:: Collected material ::
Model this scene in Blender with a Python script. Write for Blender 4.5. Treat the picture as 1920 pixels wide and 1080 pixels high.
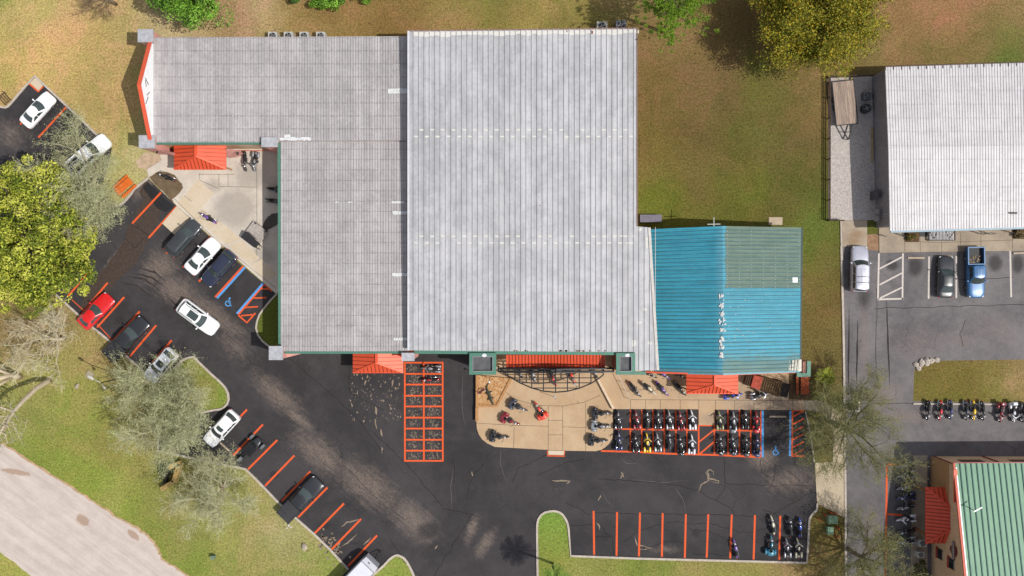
import bpy, bmesh, math, random
from mathutils import Vector, Matrix, Quaternion
R = math.radians
random.seed(11)
for o in list(bpy.data.objects):
    bpy.data.objects.remove(o)
sc = bpy.context.scene
COL = sc.collection

# ------------------------------------------------------------ camera, sky, sun, exposure
CAM_H = 105.0          # drone height in metres
PPM = 16.0             # photograph pixels per metre on the ground
cam = bpy.data.cameras.new('drone_camera')
cam.sensor_width = 36.0
cam.lens = 18.0 / (960.0 / PPM / CAM_H)
cam.clip_start = 1.0
cam.clip_end = 2000.0
camo = bpy.data.objects.new('drone_camera', cam)
camo.location = (0, 0, CAM_H)
COL.objects.link(camo)
sc.camera = camo
SUN = Vector((0.64, -0.225, 1.0)).normalized()
w = bpy.data.worlds.new('World')
sc.world = w
w.use_nodes = True
bg = w.node_tree.nodes['Background']
sky = w.node_tree.nodes.new('ShaderNodeTexSky')
sky.sky_type = 'NISHITA'
sky.sun_disc = False
sky.sun_elevation = math.asin(SUN.z)
sky.sun_rotation = math.atan2(SUN.x, SUN.y)
hs = w.node_tree.nodes.new('ShaderNodeHueSaturation')   # thin cloud: a paler sky
hs.inputs['Saturation'].default_value = 0.42
w.node_tree.links.new(sky.outputs[0], hs.inputs['Color'])
w.node_tree.links.new(hs.outputs[0], bg.inputs[0])
bg.inputs[1].default_value = 0.15
sl = bpy.data.lights.new('sun', 'SUN')
sl.energy = 3.7
sl.angle = R(0.5)
sl.color = (1.0, 0.965, 0.91)
so = bpy.data.objects.new('sun', sl)
so.rotation_euler = (-SUN).to_track_quat('-Z', 'Y').to_euler()
COL.objects.link(so)
sc.view_settings.view_transform = 'Standard'
sc.view_settings.look = 'None'
sc.view_settings.exposure = 0.06
sc.view_settings.gamma = 1.0

# ------------------------------------------------------------ helpers
def P(px, py, z=0.0):
    """Photograph pixel -> world point at height z."""
    k = (1.0 - z / CAM_H) / PPM
    return Vector(((px - 960.0) * k, (540.0 - py) * k, z))

def PD(dx, dy):
    """Direction in the photograph -> heading angle in the world."""
    return math.atan2(-dy, dx)

def lin(c):
    c = c / 255.0
    return c / 12.92 if c <= 0.04045 else ((c + 0.055) / 1.055) ** 2.4

GAIN = 1.45            # picture value of a sunlit surface over its base colour
def C(r, g, b, gain=None):
    g0 = gain or GAIN
    return (min(0.85, lin(r) / g0), min(0.85, lin(g) / g0), min(0.85, lin(b) / g0), 1.0)

def lerp(a, b, t):
    return a + (b - a) * t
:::
Write out the full listing verbatim, excluding its pictures.

Model this scene in Blender with a Python script. Write for Blender 4.5. Treat the picture as 1920 pixels wide and 1080 pixels high.
import bpy, bmesh, math, random
from mathutils import Vector, Matrix, Quaternion
R = math.radians
random.seed(11)
for o in list(bpy.data.objects):
    bpy.data.objects.remove(o)
sc = bpy.context.scene
COL = sc.collection

# ------------------------------------------------------------ camera, sky, sun, exposure
CAM_H = 105.0          # drone height in metres
PPM = 16.0             # photograph pixels per metre on the ground
cam = bpy.data.cameras.new('drone_camera')
cam.sensor_width = 36.0
cam.lens = 18.0 / (960.0 / PPM / CAM_H)
cam.clip_start = 1.0
cam.clip_end = 2000.0
camo = bpy.data.objects.new('drone_camera', cam)
camo.location = (0, 0, CAM_H)
COL.objects.link(camo)
sc.camera = camo
SUN = Vector((0.64, -0.225, 1.0)).normalized()
w = bpy.data.worlds.new('World')
sc.world = w
w.use_nodes = True
bg = w.node_tree.nodes['Background']
sky = w.node_tree.nodes.new('ShaderNodeTexSky')
sky.sky_type = 'NISHITA'
sky.sun_disc = False
sky.sun_elevation = math.asin(SUN.z)
sky.sun_rotation = math.atan2(SUN.x, SUN.y)
hs = w.node_tree.nodes.new('ShaderNodeHueSaturation')   # thin cloud: a paler sky
hs.inputs['Saturation'].default_value = 0.42
w.node_tree.links.new(sky.outputs[0], hs.inputs['Color'])
w.node_tree.links.new(hs.outputs[0], bg.inputs[0])
bg.inputs[1].default_value = 0.15
sl = bpy.data.lights.new('sun', 'SUN')
sl.energy = 3.7
sl.angle = R(0.5)
sl.color = (1.0, 0.965, 0.91)
so = bpy.data.objects.new('sun', sl)
so.rotation_euler = (-SUN).to_track_quat('-Z', 'Y').to_euler()
COL.objects.link(so)
sc.view_settings.view_transform = 'Standard'
sc.view_settings.look = 'None'
sc.view_settings.exposure = 0.06
sc.view_settings.gamma = 1.0

# ------------------------------------------------------------ helpers
def P(px, py, z=0.0):
    """Photograph pixel -> world point at height z."""
    k = (1.0 - z / CAM_H) / PPM
    return Vector(((px - 960.0) * k, (540.0 - py) * k, z))

def PD(dx, dy):
    """Direction in the photograph -> heading angle in the world."""
    return math.atan2(-dy, dx)

def lin(c):
    c = c / 255.0
    return c / 12.92 if c <= 0.04045 else ((c + 0.055) / 1.055) ** 2.4

GAIN = 1.45            # picture value of a sunlit surface over its base colour
def C(r, g, b, gain=None):
    g0 = gain or GAIN
    return (min(0.85, lin(r) / g0), min(0.85, lin(g) / g0), min(0.85, lin(b) / g0), 1.0)

def lerp(a, b, t):
    return a + (b - a) * t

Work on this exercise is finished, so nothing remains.